— start Available data —

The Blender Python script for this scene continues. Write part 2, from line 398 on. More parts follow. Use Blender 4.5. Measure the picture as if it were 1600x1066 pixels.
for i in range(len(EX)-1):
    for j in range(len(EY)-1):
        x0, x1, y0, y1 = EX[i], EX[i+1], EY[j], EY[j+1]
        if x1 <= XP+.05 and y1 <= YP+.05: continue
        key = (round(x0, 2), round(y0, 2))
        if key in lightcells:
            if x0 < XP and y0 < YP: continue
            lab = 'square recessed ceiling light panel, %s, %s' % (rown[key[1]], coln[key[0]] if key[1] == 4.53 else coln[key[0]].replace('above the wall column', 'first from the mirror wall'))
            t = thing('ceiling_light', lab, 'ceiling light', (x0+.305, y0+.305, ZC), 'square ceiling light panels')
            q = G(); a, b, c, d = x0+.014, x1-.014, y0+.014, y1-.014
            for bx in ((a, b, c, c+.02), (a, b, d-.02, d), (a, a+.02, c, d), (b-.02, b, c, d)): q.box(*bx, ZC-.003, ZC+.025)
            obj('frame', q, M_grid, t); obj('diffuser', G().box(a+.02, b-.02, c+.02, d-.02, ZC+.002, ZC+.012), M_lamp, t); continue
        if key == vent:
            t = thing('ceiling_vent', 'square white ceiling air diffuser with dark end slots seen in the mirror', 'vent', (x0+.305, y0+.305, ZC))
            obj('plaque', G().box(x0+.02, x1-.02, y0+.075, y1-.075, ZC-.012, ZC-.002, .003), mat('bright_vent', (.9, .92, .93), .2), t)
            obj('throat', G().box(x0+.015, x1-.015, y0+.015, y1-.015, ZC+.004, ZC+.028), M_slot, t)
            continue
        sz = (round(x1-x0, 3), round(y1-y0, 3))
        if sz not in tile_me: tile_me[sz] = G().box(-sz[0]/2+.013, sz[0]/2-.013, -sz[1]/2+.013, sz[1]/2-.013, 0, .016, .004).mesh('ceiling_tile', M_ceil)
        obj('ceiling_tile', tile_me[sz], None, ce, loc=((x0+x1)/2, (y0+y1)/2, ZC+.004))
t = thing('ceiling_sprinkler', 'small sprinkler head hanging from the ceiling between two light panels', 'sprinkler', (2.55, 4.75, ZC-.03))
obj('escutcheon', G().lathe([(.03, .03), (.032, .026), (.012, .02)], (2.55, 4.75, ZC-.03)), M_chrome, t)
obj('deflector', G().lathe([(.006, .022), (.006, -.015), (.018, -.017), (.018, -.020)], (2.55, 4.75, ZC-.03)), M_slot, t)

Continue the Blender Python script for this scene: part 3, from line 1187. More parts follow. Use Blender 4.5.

— end Available data —

* Stated problem:
All of the entries need to be reproduced exactly; please write them out.

* Problem solution:
The Blender Python script for this scene continues. Write part 2, from line 398 on. More parts follow. Use Blender 4.5. Measure the picture as if it were 1600x1066 pixels.
for i in range(len(EX)-1):
    for j in range(len(EY)-1):
        x0, x1, y0, y1 = EX[i], EX[i+1], EY[j], EY[j+1]
        if x1 <= XP+.05 and y1 <= YP+.05: continue
        key = (round(x0, 2), round(y0, 2))
        if key in lightcells:
            if x0 < XP and y0 < YP: continue
            lab = 'square recessed ceiling light panel, %s, %s' % (rown[key[1]], coln[key[0]] if key[1] == 4.53 else coln[key[0]].replace('above the wall column', 'first from the mirror wall'))
            t = thing('ceiling_light', lab, 'ceiling light', (x0+.305, y0+.305, ZC), 'square ceiling light panels')
            q = G(); a, b, c, d = x0+.014, x1-.014, y0+.014, y1-.014
            for bx in ((a, b, c, c+.02), (a, b, d-.02, d), (a, a+.02, c, d), (b-.02, b, c, d)): q.box(*bx, ZC-.003, ZC+.025)
            obj('frame', q, M_grid, t); obj('diffuser', G().box(a+.02, b-.02, c+.02, d-.02, ZC+.002, ZC+.012), M_lamp, t); continue
        if key == vent:
            t = thing('ceiling_vent', 'square white ceiling air diffuser with dark end slots seen in the mirror', 'vent', (x0+.305, y0+.305, ZC))
            obj('plaque', G().box(x0+.02, x1-.02, y0+.075, y1-.075, ZC-.012, ZC-.002, .003), mat('bright_vent', (.9, .92, .93), .2), t)
            obj('throat', G().box(x0+.015, x1-.015, y0+.015, y1-.015, ZC+.004, ZC+.028), M_slot, t)
            continue
        sz = (round(x1-x0, 3), round(y1-y0, 3))
        if sz not in tile_me: tile_me[sz] = G().box(-sz[0]/2+.013, sz[0]/2-.013, -sz[1]/2+.013, sz[1]/2-.013, 0, .016, .004).mesh('ceiling_tile', M_ceil)
        obj('ceiling_tile', tile_me[sz], None, ce, loc=((x0+x1)/2, (y0+y1)/2, ZC+.004))
t = thing('ceiling_sprinkler', 'small sprinkler head hanging from the ceiling between two light panels', 'sprinkler', (2.55, 4.75, ZC-.03))
obj('escutcheon', G().lathe([(.03, .03), (.032, .026), (.012, .02)], (2.55, 4.75, ZC-.03)), M_chrome, t)
obj('deflector', G().lathe([(.006, .022), (.006, -.015), (.018, -.017), (.018, -.020)], (2.55, 4.75, ZC-.03)), M_slot, t)

Continue the Blender Python script for this scene: part 3, from line 1187. More parts follow. Use Blender 4.5.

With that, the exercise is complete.